Guillermo del Toro annonçait depuis des années que Frankenstein serait son opus magnum. La première de novembre a apporté une œuvre spectaculaire, mais répond-elle aux espoirs placés en elle ? En tant que passionnés d’impression et de littérature, nous avons examiné cette production de près.
Un conte gothique en couleur
Del Toro nous propose une vision éloignée de la noirceur gothique. Au lieu de la saleté et de la grisaille, le réalisateur sert un festin visuel plein de couleurs saturées et de forts contrastes. Le rouge vif du sang est particulièrement frappant, presque hypnotique sur fond de décors plus froids, tout comme le personnage d’Elisabeth – très stylisée, semblant presque sortie de tableaux préraphaélites.
Il convient d’apprécier que la plupart des décors ont été réellement construits, ce qui semble rare à l’ère du CGI omniprésent. Cependant, l’éclairage spécifique, « doux », fait parfois perdre leur authenticité à ces plateaux de tournage impressionnants. Il manque ici ce « réalisme féérique » qui a si parfaitement fonctionné dans
Jacob Elordi en Monstre – Mélancolie sculpturale
Le plus grand défi de toute adaptation est la visualisation de la Créature. Del Toro, conscient de l’héritage pop-culturel de Boris Karloff pesant sur le projet, a décidé de rompre avec l’image du monstre lourdaud.
Jacob Elordi dans le rôle du Monstre est une création intrigante. Son personnage :
- Suscite la fascination plutôt que le dégoût – le maquillage expose les jointures et les coutures, mais le corps de la Créature est presque sculptural.
- Rappelle la performance de Rory Kinnear – les fans de la série Penny Dreadful remarqueront la similitude dans l’approche du personnage : c’est un être intelligent, mélancolique.
- Peut être pure furie – lorsque le Monstre perd son sang-froid, la mélancolie cède la place à une force destructrice.
C’est justement dans ce personnage que l’on voit le mieux la tentative de retour aux sources et d’effacement du stéréotype du « monstre stupide » ancré dans le cinéma des années 30.
Action vs Philosophie. Où est passé l’esprit de Mary Shelley ?

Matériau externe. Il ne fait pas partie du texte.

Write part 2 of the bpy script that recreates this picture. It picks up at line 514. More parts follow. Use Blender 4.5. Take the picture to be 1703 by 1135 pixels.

Bien que le Frankenstein de 2025 tente d’être fidèle au livre en ce qui concerne l’intellect de la Créature, Hollywood a réclamé ses droits. Le film souffre d’ajouts inutiles dignes du cinéma de super-héros. Les scènes où le Monstre déchiquette des gens à mains nues et charge comme Hulk jurent avec le tissu subtil du récit sur le rejet.
Néanmoins, les dilemmes moraux sont bien présents. Ils résonnent le plus fort dans la relation de la Créature avec l’Aveugle. La scène où le vieil homme prononce les mots « tu es mon ami » est l’un des rares moments où l’opulence visuelle cède la place à l’émotion pure. La séquence où l’être demande à Victor de créer une compagne est tout aussi émouvante – c’est là que nous entendons le plus clairement l’écho des questions posées par Mary Shelley : qui est vraiment le monstre ici ?
Un détail qui ravit : livres et journaux
En tant que spécialistes de l’impression, nous ne pouvions détacher nos yeux des accessoires. Les journaux physiques de Victor Frankenstein (joué par Oscar Isaac) ont été réalisés avec une piété extraordinaire. Nous voyons des reliures usées, du papier jauni et des notes manuscrites complexes. Les anciennes planches anatomiques se présentent de manière tout aussi impressionnante. C’est la preuve que le livre physique reste un puissant symbole de savoir.
Verdict : un spectacle sans cœur ?
Guillermo del Toro nous a-t-il livré le Frankenstein de tous les temps ? Malheureusement, il semble que le résultat final ne soit pas à la hauteur des ambitions. Le film éblouit visuellement, mais dans cette féerie de couleurs, les relations entre les personnages se sont quelque peu perdues. Le triangle Victor–Elisabeth–Monstre reste souvent simplement froid.
Pour les amateurs de classiques, la version de 1994 (avec Robert De Niro) reste un modèle inégalé. En revanche, pour les jeunes générations, l’interprétation de Rory Kinnear et l’intrigue de Frankenstein dans Penny Dreadful sembleront plus « vivantes ». Del Toro nous a donné une belle image, mais a oublié que l’essentiel dans Frankenstein est invisible pour les yeux.